Model reduction in geostatistical seismic inversion with functional data analysis

Abstract

In subsurface modeling and characterization, predicting the spatial distribution of subsurface elastic properties is commonly achieved by seismic inversion. Stochastic seismic inversion methods, such as iterative geostatistical seismic inversion (GSI), are widely applied to this end. Global iterative GSI methods are computationally expensive because they require, at a given iteration, the stochastic sequential simulation of the entire inversion grid at once multiple times. Functional data analysis (FDA) is a well-established statistical method suited to model long-term and noisy temporal series. This method allows us to summarize spatiotemporal series in a set of analytical functions with a low-dimension representation. FDA has been recently extended to problems related to geosciences, but its application to geophysics is still limited.
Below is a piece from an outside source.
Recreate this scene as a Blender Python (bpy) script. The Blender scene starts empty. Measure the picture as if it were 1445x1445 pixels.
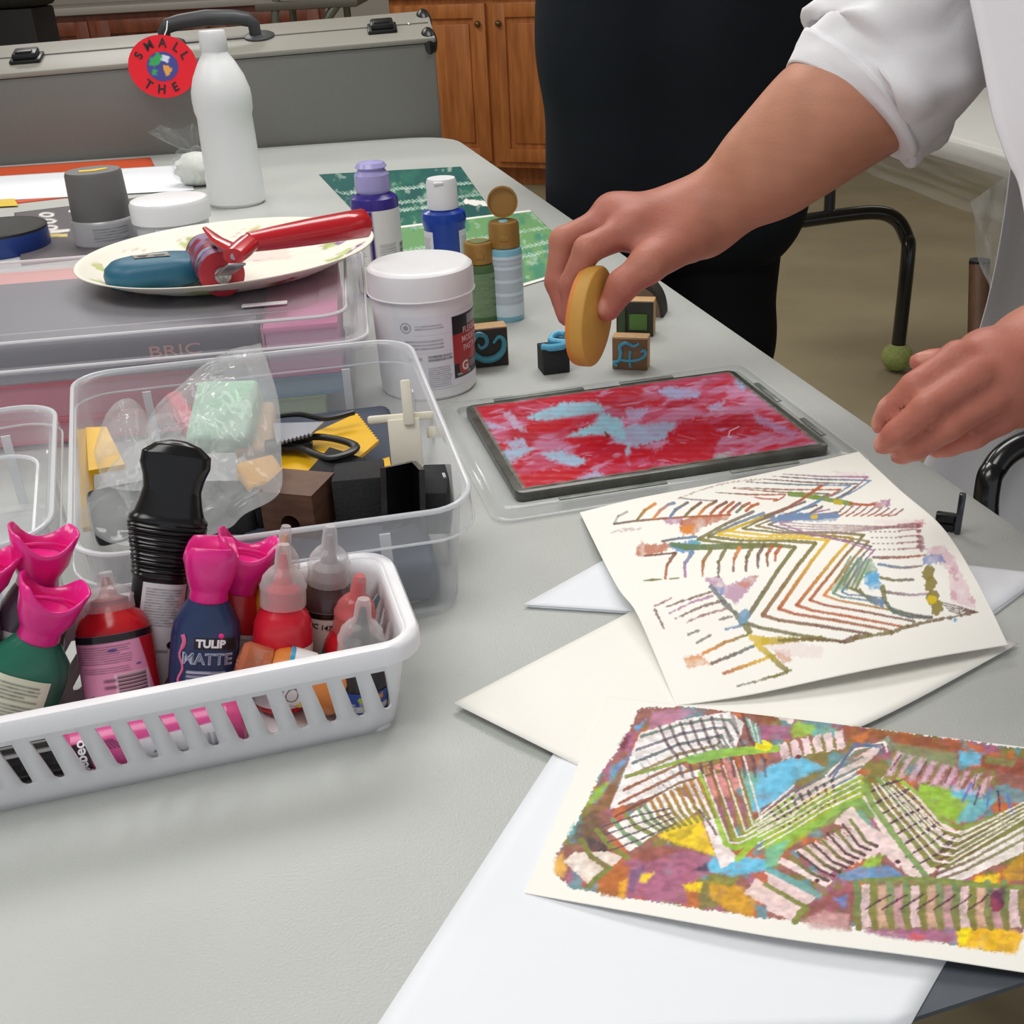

We have developed the use of FDA as a model reduction technique during the model perturbation step in global iterative GSI. FDA is used to collapse the vertical dimension of the inversion grid. We illustrate our hybrid inversion method with its application to 3D synthetic and real data sets. The results indicate the ability of our inversion methodology to predict smooth inverted subsurface models that match the observed data at a similar convergence as obtained by a global iterative GSI, but with a considerable decrease in the computational cost. Although the resolution of the inverted models might not be enough for a detailed subsurface characterization, the inverted models can be used as a starting point of global iterative GSI to speed up the inversion or to test alternative geologic scenarios by changing the inversion parameterization and obtaining inverted models in a relatively short time.